[WRITTEN PROBLEM] Quote every line from the top of the listing down to and including the line that contains "COL = SC.collection".

[PROVIDED DATA]
..........
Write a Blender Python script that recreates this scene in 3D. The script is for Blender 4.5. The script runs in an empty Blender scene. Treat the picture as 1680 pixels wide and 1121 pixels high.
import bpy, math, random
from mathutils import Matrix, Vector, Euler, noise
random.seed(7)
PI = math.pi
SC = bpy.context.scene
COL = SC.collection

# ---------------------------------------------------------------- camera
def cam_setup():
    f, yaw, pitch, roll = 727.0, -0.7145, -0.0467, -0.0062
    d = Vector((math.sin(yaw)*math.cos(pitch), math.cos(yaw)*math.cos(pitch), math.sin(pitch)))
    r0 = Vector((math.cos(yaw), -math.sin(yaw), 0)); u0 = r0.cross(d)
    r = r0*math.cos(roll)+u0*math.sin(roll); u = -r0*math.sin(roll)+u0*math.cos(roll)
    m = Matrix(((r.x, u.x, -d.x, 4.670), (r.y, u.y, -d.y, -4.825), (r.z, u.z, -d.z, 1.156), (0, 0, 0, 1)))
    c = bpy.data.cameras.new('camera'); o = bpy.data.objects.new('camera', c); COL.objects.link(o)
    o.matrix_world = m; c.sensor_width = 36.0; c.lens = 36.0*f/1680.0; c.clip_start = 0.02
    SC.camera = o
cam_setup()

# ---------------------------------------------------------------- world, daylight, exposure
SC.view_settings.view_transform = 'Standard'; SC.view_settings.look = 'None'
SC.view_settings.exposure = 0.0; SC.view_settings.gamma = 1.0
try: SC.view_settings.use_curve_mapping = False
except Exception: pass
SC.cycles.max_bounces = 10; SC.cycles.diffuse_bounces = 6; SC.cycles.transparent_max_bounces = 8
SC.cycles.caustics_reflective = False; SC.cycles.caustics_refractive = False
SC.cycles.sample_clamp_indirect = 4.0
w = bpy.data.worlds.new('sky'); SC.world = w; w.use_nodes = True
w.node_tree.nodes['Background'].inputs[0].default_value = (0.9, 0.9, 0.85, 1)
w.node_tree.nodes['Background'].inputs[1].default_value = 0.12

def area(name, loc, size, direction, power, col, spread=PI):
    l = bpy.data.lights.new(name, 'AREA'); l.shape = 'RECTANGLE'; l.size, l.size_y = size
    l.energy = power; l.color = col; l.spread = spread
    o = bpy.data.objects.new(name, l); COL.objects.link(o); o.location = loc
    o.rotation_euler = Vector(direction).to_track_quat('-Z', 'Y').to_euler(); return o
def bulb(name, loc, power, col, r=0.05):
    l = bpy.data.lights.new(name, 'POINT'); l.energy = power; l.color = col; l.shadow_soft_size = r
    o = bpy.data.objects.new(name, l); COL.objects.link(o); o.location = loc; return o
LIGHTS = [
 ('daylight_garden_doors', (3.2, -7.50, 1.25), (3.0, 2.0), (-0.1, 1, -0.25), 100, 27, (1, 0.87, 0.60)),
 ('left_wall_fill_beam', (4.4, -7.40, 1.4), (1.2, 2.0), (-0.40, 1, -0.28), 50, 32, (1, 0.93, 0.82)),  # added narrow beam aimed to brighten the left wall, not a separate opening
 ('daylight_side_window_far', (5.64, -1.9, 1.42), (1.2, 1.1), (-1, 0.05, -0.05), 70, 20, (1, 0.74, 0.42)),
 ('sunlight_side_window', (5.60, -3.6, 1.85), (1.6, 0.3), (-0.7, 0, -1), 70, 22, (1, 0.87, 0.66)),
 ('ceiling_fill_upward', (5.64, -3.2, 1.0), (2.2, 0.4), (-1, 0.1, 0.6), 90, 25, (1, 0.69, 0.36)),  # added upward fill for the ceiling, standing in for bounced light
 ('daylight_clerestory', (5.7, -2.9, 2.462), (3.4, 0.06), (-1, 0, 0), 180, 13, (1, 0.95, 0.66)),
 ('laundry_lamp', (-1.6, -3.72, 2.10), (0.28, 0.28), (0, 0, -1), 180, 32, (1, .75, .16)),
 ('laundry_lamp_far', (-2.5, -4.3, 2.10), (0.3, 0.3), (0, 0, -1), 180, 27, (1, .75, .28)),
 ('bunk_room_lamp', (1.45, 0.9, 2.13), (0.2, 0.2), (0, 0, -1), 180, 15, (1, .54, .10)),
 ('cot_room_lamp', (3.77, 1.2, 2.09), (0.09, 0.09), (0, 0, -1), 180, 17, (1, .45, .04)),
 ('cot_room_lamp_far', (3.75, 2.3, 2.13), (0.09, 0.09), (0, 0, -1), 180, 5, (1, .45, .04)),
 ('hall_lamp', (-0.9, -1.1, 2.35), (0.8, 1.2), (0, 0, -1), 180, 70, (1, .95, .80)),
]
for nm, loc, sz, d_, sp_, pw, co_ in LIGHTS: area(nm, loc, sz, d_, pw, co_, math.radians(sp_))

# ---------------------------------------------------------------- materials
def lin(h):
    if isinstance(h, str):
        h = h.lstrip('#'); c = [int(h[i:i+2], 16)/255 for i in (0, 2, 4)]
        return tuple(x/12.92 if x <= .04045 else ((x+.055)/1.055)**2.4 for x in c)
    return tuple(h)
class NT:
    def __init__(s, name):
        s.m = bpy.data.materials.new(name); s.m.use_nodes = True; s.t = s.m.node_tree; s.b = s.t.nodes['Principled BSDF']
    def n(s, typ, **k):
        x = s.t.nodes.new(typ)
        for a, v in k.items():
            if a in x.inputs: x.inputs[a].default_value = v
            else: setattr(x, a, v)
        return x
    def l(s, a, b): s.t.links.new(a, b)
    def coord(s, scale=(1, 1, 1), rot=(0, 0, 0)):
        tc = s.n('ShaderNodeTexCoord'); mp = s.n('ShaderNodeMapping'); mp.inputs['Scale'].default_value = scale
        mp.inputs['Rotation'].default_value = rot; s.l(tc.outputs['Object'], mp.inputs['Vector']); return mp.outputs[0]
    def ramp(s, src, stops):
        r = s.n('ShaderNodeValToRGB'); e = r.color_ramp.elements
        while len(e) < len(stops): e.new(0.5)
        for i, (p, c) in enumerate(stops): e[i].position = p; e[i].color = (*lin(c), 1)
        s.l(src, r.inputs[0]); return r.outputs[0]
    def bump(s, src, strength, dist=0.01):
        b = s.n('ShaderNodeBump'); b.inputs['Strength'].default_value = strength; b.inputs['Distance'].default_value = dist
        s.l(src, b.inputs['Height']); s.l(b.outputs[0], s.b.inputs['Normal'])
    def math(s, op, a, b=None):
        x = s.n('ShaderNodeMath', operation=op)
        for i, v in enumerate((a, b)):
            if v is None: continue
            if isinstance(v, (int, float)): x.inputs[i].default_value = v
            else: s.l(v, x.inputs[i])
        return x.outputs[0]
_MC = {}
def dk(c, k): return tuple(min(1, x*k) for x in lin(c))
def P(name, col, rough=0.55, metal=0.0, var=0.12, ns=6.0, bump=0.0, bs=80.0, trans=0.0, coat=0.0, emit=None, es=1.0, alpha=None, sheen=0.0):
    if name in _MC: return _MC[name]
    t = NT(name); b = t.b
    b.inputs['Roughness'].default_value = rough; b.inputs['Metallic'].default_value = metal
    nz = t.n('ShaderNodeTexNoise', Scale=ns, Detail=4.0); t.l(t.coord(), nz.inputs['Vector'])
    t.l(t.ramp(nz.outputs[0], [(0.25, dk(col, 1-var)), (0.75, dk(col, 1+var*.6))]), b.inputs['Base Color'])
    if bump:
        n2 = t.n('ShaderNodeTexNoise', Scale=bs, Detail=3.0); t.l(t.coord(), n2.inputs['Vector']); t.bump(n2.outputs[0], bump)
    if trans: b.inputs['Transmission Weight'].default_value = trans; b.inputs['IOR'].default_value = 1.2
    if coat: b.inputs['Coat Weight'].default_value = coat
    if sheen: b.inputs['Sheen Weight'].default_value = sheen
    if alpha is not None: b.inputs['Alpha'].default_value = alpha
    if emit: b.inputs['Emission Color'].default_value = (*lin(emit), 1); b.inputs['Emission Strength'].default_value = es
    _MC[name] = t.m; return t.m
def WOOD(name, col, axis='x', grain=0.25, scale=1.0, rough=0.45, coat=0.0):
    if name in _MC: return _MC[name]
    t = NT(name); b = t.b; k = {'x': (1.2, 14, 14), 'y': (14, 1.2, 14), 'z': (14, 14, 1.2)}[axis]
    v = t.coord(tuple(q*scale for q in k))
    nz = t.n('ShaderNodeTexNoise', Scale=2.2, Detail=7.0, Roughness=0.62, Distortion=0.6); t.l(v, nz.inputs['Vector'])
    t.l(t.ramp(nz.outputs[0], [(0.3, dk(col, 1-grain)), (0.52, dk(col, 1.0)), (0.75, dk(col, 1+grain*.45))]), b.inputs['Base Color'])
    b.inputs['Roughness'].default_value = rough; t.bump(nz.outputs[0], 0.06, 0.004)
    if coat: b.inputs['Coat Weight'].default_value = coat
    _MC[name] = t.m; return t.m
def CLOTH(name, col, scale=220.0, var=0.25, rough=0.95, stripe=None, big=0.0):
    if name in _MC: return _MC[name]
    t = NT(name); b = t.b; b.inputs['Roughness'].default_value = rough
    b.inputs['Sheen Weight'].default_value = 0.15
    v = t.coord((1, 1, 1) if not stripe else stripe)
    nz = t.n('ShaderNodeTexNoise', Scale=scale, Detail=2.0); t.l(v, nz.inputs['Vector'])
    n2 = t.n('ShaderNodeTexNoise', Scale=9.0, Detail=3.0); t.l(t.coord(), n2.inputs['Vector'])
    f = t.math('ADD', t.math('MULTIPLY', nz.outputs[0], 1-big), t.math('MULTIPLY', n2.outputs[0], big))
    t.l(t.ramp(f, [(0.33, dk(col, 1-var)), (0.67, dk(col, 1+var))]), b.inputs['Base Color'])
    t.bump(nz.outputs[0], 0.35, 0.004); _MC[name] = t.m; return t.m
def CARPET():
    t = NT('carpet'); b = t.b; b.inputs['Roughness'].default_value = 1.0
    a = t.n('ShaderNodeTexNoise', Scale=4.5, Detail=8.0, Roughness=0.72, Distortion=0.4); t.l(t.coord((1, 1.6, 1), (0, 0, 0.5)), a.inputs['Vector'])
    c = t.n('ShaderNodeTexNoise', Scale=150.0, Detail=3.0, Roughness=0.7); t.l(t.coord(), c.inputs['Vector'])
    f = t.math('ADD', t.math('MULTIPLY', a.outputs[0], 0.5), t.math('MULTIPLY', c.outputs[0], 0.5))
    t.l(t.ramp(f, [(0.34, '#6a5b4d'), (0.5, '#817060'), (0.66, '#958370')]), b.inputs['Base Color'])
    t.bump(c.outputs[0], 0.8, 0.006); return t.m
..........
[RESULT OF THIS EXERCISE]
Write a Blender Python script that recreates this scene in 3D. The script is for Blender 4.5. The script runs in an empty Blender scene. Treat the picture as 1680 pixels wide and 1121 pixels high.
import bpy, math, random
from mathutils import Matrix, Vector, Euler, noise
random.seed(7)
PI = math.pi
SC = bpy.context.scene
COL = SC.collection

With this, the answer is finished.